Hi,
I use Delta servos, and they too have their own homing procedure but I don't use it. I still use Machs homing routine and features.
you are still relying on the mechanical switch contacts break and make...
That is correct, and yet with quality snap action microswitches those switch activation and switch deactivation points are well specified and repeatable. As I posted earlier I get
0.02mm repeatability with good snap action microswitches. It was always my intention to refine that using Index Homing, as my ESS offers that feature......but I soon realised that 0.02mm
or eight tenths of one thousandth of an inch is in fact pretty damned good and I don't really need more than that.
gives me an accuracy in excess of 0.0000001" repeatability. 
I can well believe that you can calculate that level of precision but will not get within a
bulls roar of it in practice. The thermal expansion of a steel ballscrew is vastly more than that.
The thermal coefficient of expansion of steel is 12um per degree C per meter. Thus if your ballscrew is say 600mm long and the temp varies by 4C from yesterday when you homed last then
the variance when you home today is 0.6 x 4 x 12=28.8um or 1.1 thousandths of an inch if you prefer.
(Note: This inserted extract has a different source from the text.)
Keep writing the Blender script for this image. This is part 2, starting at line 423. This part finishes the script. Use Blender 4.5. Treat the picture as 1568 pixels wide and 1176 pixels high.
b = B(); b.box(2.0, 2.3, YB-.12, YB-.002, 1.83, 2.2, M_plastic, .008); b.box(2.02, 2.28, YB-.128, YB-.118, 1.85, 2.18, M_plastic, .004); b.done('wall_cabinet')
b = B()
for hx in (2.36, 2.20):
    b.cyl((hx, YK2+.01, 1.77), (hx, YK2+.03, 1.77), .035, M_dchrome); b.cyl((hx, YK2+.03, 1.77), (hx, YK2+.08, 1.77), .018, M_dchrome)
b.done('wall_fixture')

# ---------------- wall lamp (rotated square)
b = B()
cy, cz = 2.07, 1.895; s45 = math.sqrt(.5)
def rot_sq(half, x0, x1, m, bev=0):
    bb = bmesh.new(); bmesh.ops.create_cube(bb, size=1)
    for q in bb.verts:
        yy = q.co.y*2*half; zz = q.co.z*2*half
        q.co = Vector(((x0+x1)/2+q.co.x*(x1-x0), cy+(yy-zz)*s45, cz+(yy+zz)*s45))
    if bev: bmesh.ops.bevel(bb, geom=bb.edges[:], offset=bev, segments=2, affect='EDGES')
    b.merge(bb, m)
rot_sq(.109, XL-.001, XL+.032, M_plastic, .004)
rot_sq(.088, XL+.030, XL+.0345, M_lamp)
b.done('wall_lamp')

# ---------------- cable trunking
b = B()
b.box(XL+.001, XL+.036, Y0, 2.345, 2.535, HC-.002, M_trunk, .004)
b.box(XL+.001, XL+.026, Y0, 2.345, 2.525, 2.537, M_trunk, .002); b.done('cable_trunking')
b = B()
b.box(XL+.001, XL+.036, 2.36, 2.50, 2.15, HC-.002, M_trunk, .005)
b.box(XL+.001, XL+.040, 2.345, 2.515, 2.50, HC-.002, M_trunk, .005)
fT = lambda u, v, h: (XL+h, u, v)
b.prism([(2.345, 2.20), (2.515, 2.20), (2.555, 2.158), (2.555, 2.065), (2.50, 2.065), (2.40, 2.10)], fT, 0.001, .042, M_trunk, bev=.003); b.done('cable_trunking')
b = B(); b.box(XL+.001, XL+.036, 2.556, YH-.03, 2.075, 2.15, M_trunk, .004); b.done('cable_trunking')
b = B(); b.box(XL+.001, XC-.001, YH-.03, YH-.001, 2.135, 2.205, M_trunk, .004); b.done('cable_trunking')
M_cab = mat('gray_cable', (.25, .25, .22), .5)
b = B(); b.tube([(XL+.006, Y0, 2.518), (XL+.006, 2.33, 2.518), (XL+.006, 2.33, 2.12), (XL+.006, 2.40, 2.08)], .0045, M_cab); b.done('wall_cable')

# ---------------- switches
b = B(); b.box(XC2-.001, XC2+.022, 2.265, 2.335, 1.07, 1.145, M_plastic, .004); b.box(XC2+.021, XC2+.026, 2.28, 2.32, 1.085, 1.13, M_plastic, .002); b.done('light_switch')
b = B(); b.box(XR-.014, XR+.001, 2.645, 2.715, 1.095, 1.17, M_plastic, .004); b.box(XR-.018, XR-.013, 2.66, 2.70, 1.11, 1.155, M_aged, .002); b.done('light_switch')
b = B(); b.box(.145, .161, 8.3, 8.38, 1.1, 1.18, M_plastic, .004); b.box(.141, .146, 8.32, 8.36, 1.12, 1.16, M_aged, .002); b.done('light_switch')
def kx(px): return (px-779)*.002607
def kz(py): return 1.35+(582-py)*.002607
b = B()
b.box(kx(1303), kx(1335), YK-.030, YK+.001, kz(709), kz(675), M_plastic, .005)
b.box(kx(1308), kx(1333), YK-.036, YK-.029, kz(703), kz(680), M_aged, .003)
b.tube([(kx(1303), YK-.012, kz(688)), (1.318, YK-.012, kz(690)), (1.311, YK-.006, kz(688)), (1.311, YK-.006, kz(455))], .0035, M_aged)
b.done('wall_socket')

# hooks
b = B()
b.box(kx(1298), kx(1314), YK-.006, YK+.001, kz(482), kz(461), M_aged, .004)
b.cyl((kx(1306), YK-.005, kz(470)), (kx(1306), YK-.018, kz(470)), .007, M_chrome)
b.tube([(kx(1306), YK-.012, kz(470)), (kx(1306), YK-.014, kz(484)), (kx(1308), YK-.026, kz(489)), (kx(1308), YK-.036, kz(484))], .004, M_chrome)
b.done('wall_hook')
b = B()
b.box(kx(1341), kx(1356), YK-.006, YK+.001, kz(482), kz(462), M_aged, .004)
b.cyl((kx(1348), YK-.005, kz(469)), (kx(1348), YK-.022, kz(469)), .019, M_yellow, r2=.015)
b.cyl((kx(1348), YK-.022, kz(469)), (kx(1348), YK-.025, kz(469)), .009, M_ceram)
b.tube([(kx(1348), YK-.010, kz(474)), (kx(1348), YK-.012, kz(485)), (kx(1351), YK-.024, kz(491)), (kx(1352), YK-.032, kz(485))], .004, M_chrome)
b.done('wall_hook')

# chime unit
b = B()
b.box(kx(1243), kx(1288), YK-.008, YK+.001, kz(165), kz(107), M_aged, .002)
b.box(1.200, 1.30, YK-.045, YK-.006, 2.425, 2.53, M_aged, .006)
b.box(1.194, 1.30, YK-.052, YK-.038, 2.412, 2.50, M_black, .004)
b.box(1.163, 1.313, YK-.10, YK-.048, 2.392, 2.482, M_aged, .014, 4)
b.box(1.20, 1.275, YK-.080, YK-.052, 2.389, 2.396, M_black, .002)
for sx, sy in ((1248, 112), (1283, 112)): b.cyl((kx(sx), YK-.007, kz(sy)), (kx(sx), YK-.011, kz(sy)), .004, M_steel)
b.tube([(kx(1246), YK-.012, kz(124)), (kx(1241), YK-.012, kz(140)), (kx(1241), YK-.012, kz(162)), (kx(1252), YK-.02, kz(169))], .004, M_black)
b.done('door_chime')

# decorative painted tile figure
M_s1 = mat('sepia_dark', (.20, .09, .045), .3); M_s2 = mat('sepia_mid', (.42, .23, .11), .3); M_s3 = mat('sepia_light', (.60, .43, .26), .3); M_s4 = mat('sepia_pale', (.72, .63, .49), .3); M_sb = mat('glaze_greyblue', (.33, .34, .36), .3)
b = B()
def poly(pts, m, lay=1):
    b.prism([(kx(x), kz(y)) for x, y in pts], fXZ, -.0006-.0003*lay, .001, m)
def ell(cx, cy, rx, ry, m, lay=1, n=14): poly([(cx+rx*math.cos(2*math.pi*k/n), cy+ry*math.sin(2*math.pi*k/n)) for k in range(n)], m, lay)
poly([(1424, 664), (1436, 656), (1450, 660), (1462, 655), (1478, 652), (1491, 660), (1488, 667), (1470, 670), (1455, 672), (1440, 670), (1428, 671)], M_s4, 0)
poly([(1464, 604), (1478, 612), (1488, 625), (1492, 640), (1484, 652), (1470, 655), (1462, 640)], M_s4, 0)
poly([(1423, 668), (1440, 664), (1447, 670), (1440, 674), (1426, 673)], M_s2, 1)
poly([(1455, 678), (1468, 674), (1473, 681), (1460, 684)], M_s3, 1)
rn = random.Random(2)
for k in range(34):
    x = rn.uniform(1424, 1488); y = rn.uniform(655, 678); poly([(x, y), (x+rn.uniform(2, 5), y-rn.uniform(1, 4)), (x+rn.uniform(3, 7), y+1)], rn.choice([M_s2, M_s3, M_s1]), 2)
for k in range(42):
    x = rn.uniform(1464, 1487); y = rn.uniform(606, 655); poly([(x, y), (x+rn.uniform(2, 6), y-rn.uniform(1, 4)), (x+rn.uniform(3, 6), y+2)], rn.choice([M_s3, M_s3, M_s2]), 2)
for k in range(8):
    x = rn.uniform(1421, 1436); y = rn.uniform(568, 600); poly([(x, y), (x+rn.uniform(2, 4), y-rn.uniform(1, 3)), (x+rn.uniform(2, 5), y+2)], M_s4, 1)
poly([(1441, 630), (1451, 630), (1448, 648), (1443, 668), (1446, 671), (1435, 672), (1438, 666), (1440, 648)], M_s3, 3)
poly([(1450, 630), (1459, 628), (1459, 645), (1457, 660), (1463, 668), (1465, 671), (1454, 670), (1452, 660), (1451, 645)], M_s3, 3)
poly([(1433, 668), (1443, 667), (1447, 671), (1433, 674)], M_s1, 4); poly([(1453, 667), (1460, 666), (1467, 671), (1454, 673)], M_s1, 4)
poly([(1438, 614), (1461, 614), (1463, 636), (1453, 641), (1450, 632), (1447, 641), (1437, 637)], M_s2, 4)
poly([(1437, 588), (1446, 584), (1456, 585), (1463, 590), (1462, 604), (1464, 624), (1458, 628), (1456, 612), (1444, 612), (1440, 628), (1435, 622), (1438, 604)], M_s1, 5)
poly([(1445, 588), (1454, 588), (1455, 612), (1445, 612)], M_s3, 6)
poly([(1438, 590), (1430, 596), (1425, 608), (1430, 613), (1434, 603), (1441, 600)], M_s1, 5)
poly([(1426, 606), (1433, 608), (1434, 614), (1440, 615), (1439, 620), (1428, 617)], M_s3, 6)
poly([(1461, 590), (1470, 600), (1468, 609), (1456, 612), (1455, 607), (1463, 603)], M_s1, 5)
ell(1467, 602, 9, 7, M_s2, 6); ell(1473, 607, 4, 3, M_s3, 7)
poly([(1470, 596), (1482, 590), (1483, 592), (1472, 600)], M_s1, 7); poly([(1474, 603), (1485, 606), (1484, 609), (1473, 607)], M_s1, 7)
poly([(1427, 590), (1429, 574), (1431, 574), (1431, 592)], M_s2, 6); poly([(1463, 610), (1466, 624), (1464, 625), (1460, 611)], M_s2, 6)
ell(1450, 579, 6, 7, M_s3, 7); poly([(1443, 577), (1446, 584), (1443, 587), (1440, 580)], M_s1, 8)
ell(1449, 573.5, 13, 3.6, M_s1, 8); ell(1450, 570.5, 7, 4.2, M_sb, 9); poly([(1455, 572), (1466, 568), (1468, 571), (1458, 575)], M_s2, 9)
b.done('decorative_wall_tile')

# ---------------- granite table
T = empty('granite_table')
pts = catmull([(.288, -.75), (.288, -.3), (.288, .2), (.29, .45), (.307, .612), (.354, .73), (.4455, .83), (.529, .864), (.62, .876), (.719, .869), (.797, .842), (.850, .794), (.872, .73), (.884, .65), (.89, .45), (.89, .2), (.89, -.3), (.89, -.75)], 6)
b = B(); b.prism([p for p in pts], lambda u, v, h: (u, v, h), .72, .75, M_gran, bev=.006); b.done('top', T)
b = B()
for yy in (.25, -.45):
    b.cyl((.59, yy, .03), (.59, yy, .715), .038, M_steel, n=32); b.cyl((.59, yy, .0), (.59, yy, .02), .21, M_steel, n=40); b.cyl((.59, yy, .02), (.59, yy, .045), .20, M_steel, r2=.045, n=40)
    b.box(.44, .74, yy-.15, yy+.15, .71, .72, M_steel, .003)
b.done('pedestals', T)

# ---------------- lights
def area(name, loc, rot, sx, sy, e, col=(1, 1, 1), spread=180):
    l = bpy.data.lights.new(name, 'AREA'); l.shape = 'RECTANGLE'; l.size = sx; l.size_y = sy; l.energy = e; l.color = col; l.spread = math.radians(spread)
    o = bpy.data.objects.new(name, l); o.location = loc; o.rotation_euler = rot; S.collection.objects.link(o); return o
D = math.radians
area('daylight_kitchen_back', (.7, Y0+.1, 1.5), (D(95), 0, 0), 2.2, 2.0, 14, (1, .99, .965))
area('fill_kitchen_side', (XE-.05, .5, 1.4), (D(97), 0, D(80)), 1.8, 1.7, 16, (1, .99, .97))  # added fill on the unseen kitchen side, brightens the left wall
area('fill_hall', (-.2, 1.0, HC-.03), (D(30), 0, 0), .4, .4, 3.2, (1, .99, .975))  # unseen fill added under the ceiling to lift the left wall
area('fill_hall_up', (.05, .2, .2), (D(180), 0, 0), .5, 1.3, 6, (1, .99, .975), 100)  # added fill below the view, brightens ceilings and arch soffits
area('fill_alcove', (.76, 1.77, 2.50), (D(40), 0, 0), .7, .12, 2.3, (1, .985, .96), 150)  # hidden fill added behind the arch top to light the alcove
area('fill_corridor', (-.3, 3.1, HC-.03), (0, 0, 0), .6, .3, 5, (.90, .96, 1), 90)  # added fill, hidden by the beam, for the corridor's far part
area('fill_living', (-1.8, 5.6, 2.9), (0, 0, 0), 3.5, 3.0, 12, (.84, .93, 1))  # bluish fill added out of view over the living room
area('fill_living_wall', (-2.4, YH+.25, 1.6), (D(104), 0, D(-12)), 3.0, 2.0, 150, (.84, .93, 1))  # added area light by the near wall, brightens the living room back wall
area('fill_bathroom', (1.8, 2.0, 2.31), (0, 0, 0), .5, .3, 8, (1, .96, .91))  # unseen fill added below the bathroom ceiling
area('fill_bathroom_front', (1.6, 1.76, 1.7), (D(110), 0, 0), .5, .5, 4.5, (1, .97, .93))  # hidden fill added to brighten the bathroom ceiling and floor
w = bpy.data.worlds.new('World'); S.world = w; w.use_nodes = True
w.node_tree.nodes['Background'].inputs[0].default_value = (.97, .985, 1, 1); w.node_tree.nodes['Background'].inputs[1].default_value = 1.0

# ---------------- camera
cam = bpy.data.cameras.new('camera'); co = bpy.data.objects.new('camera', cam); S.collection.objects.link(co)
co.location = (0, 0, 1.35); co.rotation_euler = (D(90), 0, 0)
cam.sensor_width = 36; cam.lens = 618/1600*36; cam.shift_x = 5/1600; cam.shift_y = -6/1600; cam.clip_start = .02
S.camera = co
What advantage
actually materialises when thermal expansion alone may be
many more times the resolution of you homing routine?.
Once I realised just the thermal expansion alone would well and truly exceed the resolution of Index Homing (as I originally intended to do) and was not going to make my machine
any
better in practice, then I decided against the extra complexity(of Index Homing). Indeed my mother warned me that indulging in such self deceiving practices would likely be bad for my vision!